**TASK TO COMPLETE**
Retype every line from the start of the data down to and including the line with "scene.camera = cam". Skip the pictures.

Saved entries
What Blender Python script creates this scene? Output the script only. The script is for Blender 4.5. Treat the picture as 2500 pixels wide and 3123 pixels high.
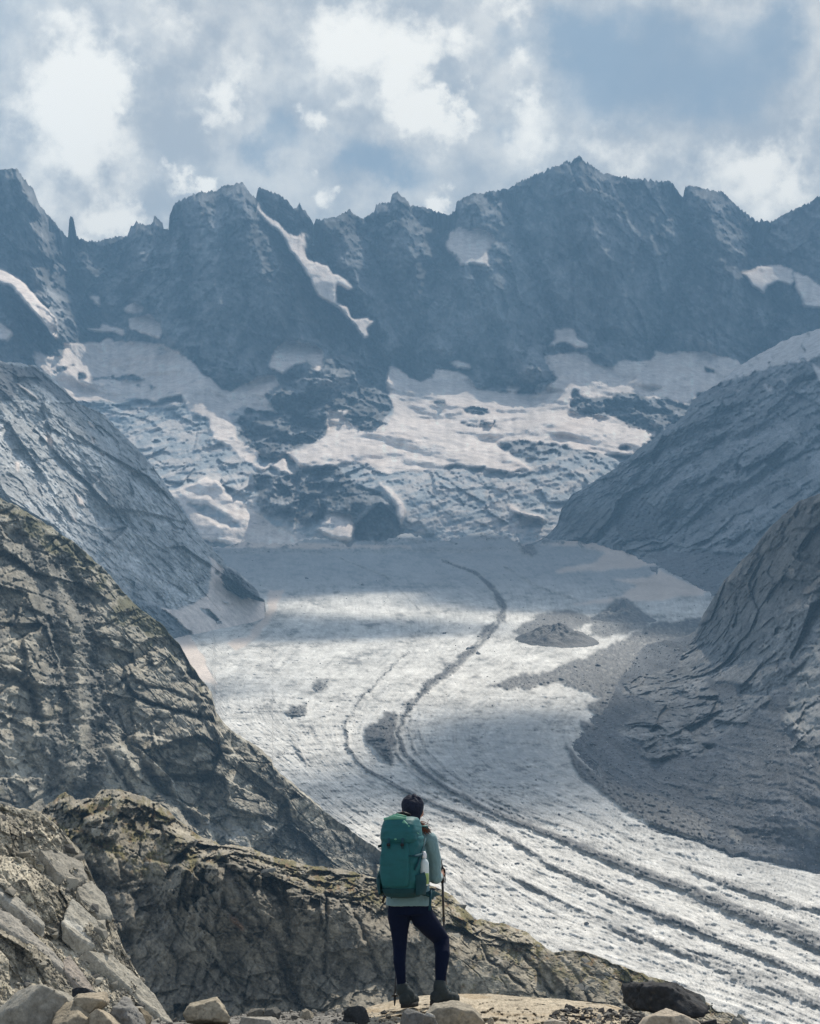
import bpy, bmesh, math, random
import numpy as np
from mathutils import Vector, Matrix

scene = bpy.context.scene
COL = scene.collection
for o in list(bpy.data.objects):
    bpy.data.objects.remove(o)
random.seed(7)
RNG = np.random.default_rng(11)

# ------------------------------------------------------------------ camera
F = 5827.0                       # focal length in photograph pixels
CX, CY = 1250.0, 1561.5
PITCH = math.atan((2500.0 - CY) / F)
cam_d = bpy.data.cameras.new("camera")
cam_d.sensor_fit = 'VERTICAL'
cam_d.sensor_height = 36.0
cam_d.lens = F / 3123.0 * 36.0
cam_d.clip_start = 0.1
cam_d.clip_end = 60000.0
cam = bpy.data.objects.new("camera", cam_d)
cam.location = (0, 0, 0)
cam.rotation_euler = (math.pi / 2 + PITCH, 0, 0)
COL.objects.link(cam)
scene.camera = cam

# ------------------------------------------------------------------ sun, exposure
SUN_EL, SUN_AZ = math.radians(52.0), math.radians(27.0)      # azimuth: right of the view axis
SUN = np.array([math.sin(SUN_AZ) * math.cos(SUN_EL), math.cos(SUN_AZ) * math.cos(SUN_EL), math.sin(SUN_EL)])
sun_d = bpy.data.lights.new("sun", 'SUN')
sun_d.energy = 5.0
sun_d.angle = math.radians(0.6)
sun_d.color = (1.0, 0.92, 0.80)
sun = bpy.data.objects.new("sun", sun_d)
sun.rotation_euler = Vector(-SUN).to_track_quat('-Z', 'Y').to_euler()
COL.objects.link(sun)
vs = scene.view_settings
vs.view_transform = 'Standard'
vs.look = 'None'
vs.exposure = 0.48
vs.gamma = 1.0
vs.use_curve_mapping = False
cy = scene.cycles
scene.render.engine = 'CYCLES'
cy.use_denoising = True
cy.denoising_prefilter = 'NONE'
cy.max_bounces = 5
cy.diffuse_bounces = 3
cy.glossy_bounces = 2
cy.transmission_bounces = 3
cy.transparent_max_bounces = 8
cy.volume_bounces = 0
cy.use_adaptive_sampling = False
cy.caustics_reflective = False
cy.caustics_refractive = False


def rays(x, y):
    """view rays through photograph pixels, scaled so that their world y is 1"""
    x = np.asarray(x, float); y = np.asarray(y, float)
    a = (x - CX) / F
    b = -(y - CY) / F
    c, s = math.cos(PITCH), math.sin(PITCH)
    dy = c - s * b
    return np.stack([a / dy, np.ones_like(dy), (s + c * b) / dy], -1)


def at(x, y, Y):
    return Vector(rays(x, y) * Y)


# ------------------------------------------------------------------ world: blue sky with broken cloud
world = bpy.data.worlds.new("World")
scene.world = world
world.use_nodes = True
WT = world.node_tree
WT.nodes.clear()


class NT:
    """short-hand for building node trees"""
    def __init__(self, tree):
        self.t = tree

    def n(self, kind, **kw):
        nd = self.t.nodes.new(kind)
        for k, v in kw.items():
            setattr(nd, k, v)
        return nd

    def link(self, a, b):
        self.t.links.new(a, b)

    def put(self, sock, v):
        if isinstance(v, bpy.types.NodeSocket):
            self.link(v, sock)
        else:
            sock.default_value = v

    def math(self, op, a, b=0.0, c=None, clamp=False):
        nd = self.n('ShaderNodeMath', operation=op, use_clamp=clamp)
        self.put(nd.inputs[0], a)
        self.put(nd.inputs[1], b)
        if c is not None:
            self.put(nd.inputs[2], c)
        return nd.outputs[0]

    def vmath(self, op, a, b=None, scale=None):
        nd = self.n('ShaderNodeVectorMath', operation=op)
        self.put(nd.inputs[0], a)
        if b is not None:
            self.put(nd.inputs[1], b)
        if scale is not None:
            self.put(nd.inputs['Scale'], scale)
        return nd.outputs['Value'] if op in ('DISTANCE', 'LENGTH', 'DOT_PRODUCT') else nd.outputs[0]

    def ramp(self, v, lo, hi, a=0.0, b=1.0, smooth=True):
        nd = self.n('ShaderNodeMapRange')
        nd.interpolation_type = 'SMOOTHSTEP' if smooth else 'LINEAR'
        self.put(nd.inputs['Value'], v)
        nd.inputs['From Min'].default_value = lo
        nd.inputs['From Max'].default_value = hi
        nd.inputs['To Min'].default_value = a
        nd.inputs['To Max'].default_value = b
        return nd.outputs['Result']

    def noise(self, vec, scale, detail=4.0, rough=0.55, out='Fac', lac=2.0, dist=0.0):
        nd = self.n('ShaderNodeTexNoise')
        if vec is not None:
            self.put(nd.inputs['Vector'], vec)
        nd.inputs['Scale'].default_value = scale
        nd.inputs['Detail'].default_value = detail
        nd.inputs['Roughness'].default_value = rough
        nd.inputs['Lacunarity'].default_value = lac
        nd.inputs['Distortion'].default_value = dist
        return nd.outputs[out]

    def mix(self, fac, a, b, mode='MIX'):
        nd = self.n('ShaderNodeMix', data_type='RGBA', blend_type=mode)
        self.put(nd.inputs[0], fac)
        self.put(nd.inputs[6], a if isinstance(a, bpy.types.NodeSocket) else (*a, 1.0))
        self.put(nd.inputs[7], b if isinstance(b, bpy.types.NodeSocket) else (*b, 1.0))
        return nd.outputs[2]


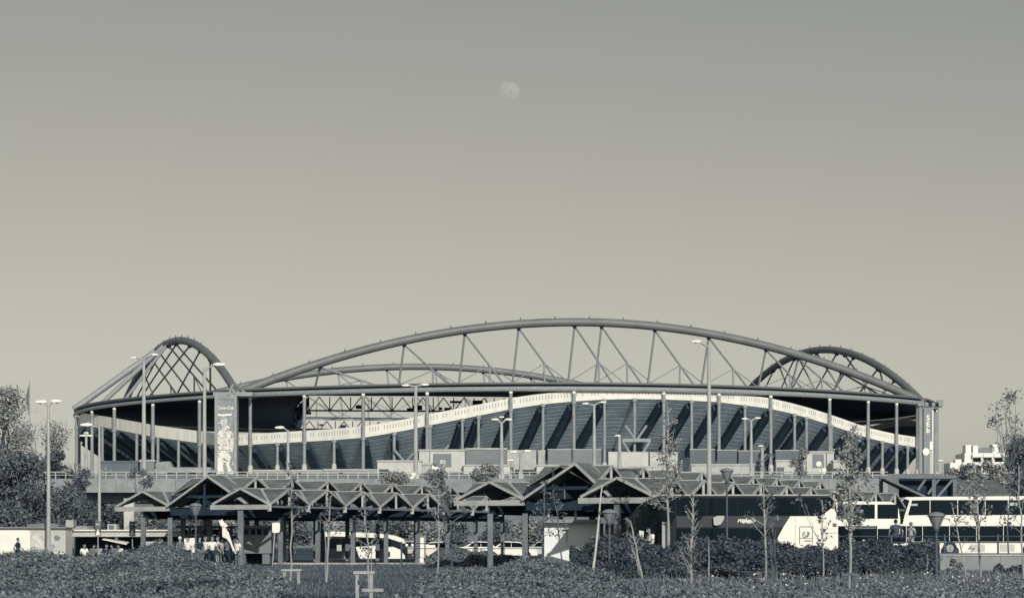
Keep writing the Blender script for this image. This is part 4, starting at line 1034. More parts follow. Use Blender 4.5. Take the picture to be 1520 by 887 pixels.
def white_hall():
    Y = 118.3; t = thing('white_hall', 'white walled hall under the tall portal crossed by roof shadows', 'hall', (X(850, Y), Y+2, 0))
    build(MB().box(X(808, Y), X(888.5, Y), Y, Y+4, 0, Z(775.5, Y)), 'wall', mat('hall white', .78, .7, .06, .6, tone=(.97, 1, .99)), t)
    build(MB().box(X(806, Y), X(891, Y), Y-.5, Y+4.3, Z(775.4, Y), Z(770.5, Y)), 'roof_slab', M_CONC, t)
    panel(t, rect(841, 842, 782, 806), Y, 'downpipe', M_CONC, .06, .05)
    for i, a in enumerate((891, 899, 907)): build(MB().box(X(a, Y), X(a+5, Y), Y+.3, Y+.5, 0, Z(776, Y)), 'louvre_post', M_TCOL, t)
    for y_ in (790, 803): build(MB().box(X(890, Y), X(913, Y), Y+.53, Y+.6, Z(y_+1.5, Y), Z(y_, Y)), 'louvre_rail', M_TCOL, t)
    for px in (813, 853): build(MB().box(X(px, Y), X(px+3.2, Y), Y+.2, Y+.5, Z(770.3, Y), Z(758, Y)), 'roof_pipe', M_CREAM, t)
white_hall()
# white leaning boards / banner by the group of people
t = build(MB().prism(ccw(pol([(273.5, 798.5), (290, 797.5), (290.5, 821), (272.5, 821)], 132.2)), 132.2, 132.26), 'white_board', mat('board white', .76, .8, .06, 2))
tag(t, 'square white board standing among the waiting people', 'board')
t = thing('banner_frame', 'drooping white cloth banner hung from a slanting pole beside the kiosk', 'banner', (X(340, 130.3), 130.3, .05))
build(MB().tube([P(329, 770, 130.3), P(350, 821, 130.3)], .035, 6), 'pole', M_LAMPW, t)
build(MB().prism(ccw(pol([(330, 780), (334.5, 783), (339.5, 789), (343, 800), (348, 816), (346.5, 818), (342, 806), (337, 799), (330.5, 796)], 130.3)), 130.2, 130.26), 'cloth', M_CLW, t)
build(MB().prism(ccw(pol([(325, 771), (331, 772), (339, 780), (333, 783), (327, 779)], 130.3)), 130.2, 130.26), 'cloth', M_CLW, t)
def fence(x0, x1, Y, zg, zs, step, lab, m=M_DARKSTEEL, r=.035):
    t = thing('rail_fence', lab, 'fence', ((x0+x1)/2, Y, zg))
    for z in zs: build(MB().tube([(x0, Y, z), (x1, Y, z)], r, 6), 'rail', m, t)
    n = max(1, int((x1-x0)/step))
    for i in range(n+1):
        x = x0+(x1-x0)*i/n; build(MB().box(x-.045, x+.045, Y-.1, Y-.04, zg, max(zs)+.1), 'fence_post', m, t)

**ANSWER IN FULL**
What Blender Python script creates this scene? Output the script only. The script is for Blender 4.5. Treat the picture as 2500 pixels wide and 3123 pixels high.
import bpy, bmesh, math, random
import numpy as np
from mathutils import Vector, Matrix

scene = bpy.context.scene
COL = scene.collection
for o in list(bpy.data.objects):
    bpy.data.objects.remove(o)
random.seed(7)
RNG = np.random.default_rng(11)

# ------------------------------------------------------------------ camera
F = 5827.0                       # focal length in photograph pixels
CX, CY = 1250.0, 1561.5
PITCH = math.atan((2500.0 - CY) / F)
cam_d = bpy.data.cameras.new("camera")
cam_d.sensor_fit = 'VERTICAL'
cam_d.sensor_height = 36.0
cam_d.lens = F / 3123.0 * 36.0
cam_d.clip_start = 0.1
cam_d.clip_end = 60000.0
cam = bpy.data.objects.new("camera", cam_d)
cam.location = (0, 0, 0)
cam.rotation_euler = (math.pi / 2 + PITCH, 0, 0)
COL.objects.link(cam)
scene.camera = cam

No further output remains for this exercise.